LA VIOLENCIA CORRIENTE
En el lapso de tres días, la opinión pública nacional ha tomado conocimiento de al menos tres homicidios colectivos en distintos puntos del territorio nacional. El lunes, en el municipio guerrerense de Teloloapan, un grupo de sujetos armados asesinó a cinco integrantes de una familia, entre ellos un niño de dos años y una mujer embarazada, en tanto que en Tijuana dos jóvenes fueron ultimados a balazos y otros dos resultaron heridos. Tres días antes, en Cuachimalco, Guerrero, tres campesinos fueron ultimados a balazos. Ayer, en Elota, Sinaloa, fueron asesinados dos jóvenes adultos y un menor, en lo que fue interpretado como ajuste de cuentas entre grupos rivales de traficantes de drogas.

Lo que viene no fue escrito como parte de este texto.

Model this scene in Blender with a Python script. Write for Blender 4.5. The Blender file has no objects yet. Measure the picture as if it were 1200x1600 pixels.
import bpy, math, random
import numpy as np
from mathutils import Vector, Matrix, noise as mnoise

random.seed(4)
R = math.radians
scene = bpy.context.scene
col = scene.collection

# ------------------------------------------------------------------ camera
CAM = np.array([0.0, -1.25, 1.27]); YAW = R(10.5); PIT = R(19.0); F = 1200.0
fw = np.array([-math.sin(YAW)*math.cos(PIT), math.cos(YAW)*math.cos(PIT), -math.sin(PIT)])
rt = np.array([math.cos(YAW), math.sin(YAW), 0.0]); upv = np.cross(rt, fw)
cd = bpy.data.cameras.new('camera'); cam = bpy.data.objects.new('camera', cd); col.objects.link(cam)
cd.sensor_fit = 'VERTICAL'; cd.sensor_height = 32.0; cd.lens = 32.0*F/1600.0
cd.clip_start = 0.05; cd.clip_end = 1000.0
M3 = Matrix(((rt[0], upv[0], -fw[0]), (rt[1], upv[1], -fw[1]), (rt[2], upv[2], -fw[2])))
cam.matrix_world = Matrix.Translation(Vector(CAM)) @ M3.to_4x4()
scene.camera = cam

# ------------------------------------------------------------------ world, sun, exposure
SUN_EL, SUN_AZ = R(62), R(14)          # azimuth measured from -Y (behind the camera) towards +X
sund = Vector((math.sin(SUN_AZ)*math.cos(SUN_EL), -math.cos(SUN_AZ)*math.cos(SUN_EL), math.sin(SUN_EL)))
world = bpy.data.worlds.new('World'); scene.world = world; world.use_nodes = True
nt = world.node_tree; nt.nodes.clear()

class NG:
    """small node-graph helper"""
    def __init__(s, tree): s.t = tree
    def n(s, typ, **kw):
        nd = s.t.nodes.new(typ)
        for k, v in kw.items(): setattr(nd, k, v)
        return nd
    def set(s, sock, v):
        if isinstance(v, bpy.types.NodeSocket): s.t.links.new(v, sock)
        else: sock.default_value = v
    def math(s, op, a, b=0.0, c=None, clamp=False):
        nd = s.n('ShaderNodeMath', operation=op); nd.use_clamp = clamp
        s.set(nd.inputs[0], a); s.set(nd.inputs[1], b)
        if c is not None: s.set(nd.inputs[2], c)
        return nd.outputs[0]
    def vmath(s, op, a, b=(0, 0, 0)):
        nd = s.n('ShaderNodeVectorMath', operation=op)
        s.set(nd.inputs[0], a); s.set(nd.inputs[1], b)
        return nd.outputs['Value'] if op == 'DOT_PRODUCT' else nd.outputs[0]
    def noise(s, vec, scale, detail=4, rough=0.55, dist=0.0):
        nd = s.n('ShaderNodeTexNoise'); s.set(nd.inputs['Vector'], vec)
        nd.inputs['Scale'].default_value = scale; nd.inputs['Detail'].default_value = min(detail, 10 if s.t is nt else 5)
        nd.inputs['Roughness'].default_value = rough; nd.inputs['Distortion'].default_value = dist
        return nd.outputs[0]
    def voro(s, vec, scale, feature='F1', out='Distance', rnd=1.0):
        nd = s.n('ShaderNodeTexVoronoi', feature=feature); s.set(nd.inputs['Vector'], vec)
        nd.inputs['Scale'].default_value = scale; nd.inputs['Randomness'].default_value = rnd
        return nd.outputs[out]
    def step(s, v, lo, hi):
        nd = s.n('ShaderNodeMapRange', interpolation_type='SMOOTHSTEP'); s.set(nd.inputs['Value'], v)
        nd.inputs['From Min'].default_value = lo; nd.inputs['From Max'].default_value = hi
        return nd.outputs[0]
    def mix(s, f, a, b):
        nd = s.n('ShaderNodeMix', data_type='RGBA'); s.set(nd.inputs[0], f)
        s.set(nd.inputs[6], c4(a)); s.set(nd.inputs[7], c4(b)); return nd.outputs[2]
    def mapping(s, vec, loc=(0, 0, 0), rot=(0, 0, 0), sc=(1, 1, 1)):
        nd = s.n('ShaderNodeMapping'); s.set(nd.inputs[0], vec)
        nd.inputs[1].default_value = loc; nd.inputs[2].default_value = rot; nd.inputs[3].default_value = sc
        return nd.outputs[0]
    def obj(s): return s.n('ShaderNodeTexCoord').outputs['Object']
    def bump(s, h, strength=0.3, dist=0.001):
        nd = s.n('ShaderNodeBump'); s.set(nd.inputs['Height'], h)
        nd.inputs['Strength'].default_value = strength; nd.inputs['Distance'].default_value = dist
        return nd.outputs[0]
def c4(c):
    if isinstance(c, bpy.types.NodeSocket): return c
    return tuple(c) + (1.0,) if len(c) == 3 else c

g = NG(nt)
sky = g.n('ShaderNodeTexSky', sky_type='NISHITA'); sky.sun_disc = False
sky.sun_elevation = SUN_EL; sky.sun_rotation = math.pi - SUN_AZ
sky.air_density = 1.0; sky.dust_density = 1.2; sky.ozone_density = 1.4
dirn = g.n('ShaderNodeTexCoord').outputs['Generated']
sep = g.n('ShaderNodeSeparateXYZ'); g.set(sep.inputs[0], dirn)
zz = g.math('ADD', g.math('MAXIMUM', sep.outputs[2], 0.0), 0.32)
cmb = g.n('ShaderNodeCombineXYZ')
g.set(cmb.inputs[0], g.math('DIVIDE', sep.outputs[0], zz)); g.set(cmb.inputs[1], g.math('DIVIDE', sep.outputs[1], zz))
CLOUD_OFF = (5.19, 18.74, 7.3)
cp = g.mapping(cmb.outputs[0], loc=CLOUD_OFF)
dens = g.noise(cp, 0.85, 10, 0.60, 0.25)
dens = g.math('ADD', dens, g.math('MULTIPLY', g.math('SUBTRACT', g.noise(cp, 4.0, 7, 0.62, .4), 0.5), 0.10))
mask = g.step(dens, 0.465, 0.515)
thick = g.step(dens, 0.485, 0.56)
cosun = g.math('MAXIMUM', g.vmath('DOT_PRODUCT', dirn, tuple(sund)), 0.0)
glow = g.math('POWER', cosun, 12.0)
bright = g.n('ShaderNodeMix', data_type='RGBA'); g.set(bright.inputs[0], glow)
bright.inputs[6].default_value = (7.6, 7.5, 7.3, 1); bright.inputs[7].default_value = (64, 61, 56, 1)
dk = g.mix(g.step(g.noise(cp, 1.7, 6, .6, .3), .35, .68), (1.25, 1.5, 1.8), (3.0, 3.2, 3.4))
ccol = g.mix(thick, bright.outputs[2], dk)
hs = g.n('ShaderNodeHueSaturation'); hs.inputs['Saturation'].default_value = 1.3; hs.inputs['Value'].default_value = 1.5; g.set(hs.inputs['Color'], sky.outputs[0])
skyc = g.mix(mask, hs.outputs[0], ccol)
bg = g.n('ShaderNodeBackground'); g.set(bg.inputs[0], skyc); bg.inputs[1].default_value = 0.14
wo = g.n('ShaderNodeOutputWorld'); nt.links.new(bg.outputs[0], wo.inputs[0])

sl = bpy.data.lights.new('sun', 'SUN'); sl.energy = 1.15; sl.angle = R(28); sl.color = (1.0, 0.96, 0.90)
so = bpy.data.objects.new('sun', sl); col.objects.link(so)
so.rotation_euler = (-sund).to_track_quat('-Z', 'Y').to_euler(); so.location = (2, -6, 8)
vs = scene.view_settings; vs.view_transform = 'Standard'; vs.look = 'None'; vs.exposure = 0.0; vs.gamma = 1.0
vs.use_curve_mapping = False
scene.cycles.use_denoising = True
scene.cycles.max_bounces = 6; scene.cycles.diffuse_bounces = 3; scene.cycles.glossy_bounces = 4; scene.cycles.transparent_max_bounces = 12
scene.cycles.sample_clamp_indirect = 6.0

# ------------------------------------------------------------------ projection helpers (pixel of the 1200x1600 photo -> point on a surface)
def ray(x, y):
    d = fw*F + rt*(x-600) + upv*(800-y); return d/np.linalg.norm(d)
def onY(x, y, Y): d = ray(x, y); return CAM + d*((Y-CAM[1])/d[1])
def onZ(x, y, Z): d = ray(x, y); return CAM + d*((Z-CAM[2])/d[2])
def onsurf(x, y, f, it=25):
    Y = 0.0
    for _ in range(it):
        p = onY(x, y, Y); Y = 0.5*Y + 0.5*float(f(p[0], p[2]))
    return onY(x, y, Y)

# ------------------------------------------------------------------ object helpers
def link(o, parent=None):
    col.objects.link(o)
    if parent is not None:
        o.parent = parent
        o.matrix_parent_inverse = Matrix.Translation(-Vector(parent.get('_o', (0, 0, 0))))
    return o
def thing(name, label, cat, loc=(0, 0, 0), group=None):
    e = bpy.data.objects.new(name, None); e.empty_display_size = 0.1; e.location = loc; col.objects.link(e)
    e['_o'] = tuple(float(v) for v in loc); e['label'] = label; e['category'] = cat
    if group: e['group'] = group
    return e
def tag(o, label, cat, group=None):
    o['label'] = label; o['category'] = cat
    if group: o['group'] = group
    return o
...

Las tres entidades referidas son, ciertamente, zonas en las que la violencia y el homicidio parecen convertirse en un dato habitual de la vida cotidiana. Pero ello no debe adormecer la exasperación y la alarma ante un cuadro de criminalidad en el que confluyen atrasos ancestrales, la lógica perversa del narcotráfico, que además de distribuir estupefacientes propaga el armamentismo y la pistolización, la poca eficacia y el descrédito de las instituciones de procuración e impartición de justicia, así como la profundizada miseria de amplios sectores de la sociedad, especialmente en las regiones rurales, fenómeno del que da cuenta el documento de la Cepal Efectos sociales de la globalización sobre la economía campesina, comentado el lunes pasado en este espacio. En esa misma edición se reproducían declaraciones de funcionarios del Instituto Nacional Indigenista (INI) en las que se alerta sobre la penetración del narcotráfico en diversas comunidades indígenas para utilizar a sus integrantes como transportadores y distribuidores de droga. Tal situación, señalaron entonces los funcionarios, es el último eslabón de una cadena de desventajas socioeconómicas, de marginación y de aislamiento geográfico de las comunidades afectadas.

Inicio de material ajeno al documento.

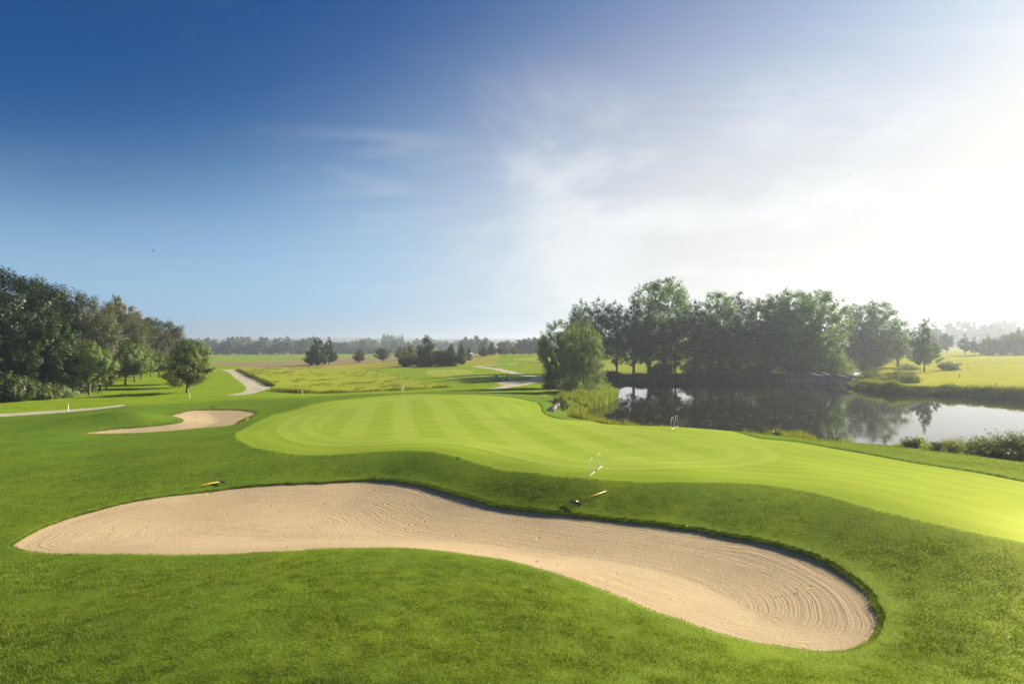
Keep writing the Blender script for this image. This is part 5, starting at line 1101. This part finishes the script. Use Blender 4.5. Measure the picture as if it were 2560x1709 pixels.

Independientemente de las causas profundas y coyunturales de los atroces homicidios referidos -que son, por desgracia, botones de muestra de un fenómeno que tiende a crecer-, y de la obligación de esclarecerlos y de hacer justicia, es claro que la sociedad y las autoridades de todos los niveles deben intensificar sus acciones para aislar la violencia corriente y profundizar y extender la difusión de valores básicos de civismo y ética. Urge impedir que la barbarie homicida remplace las normas de convivencia.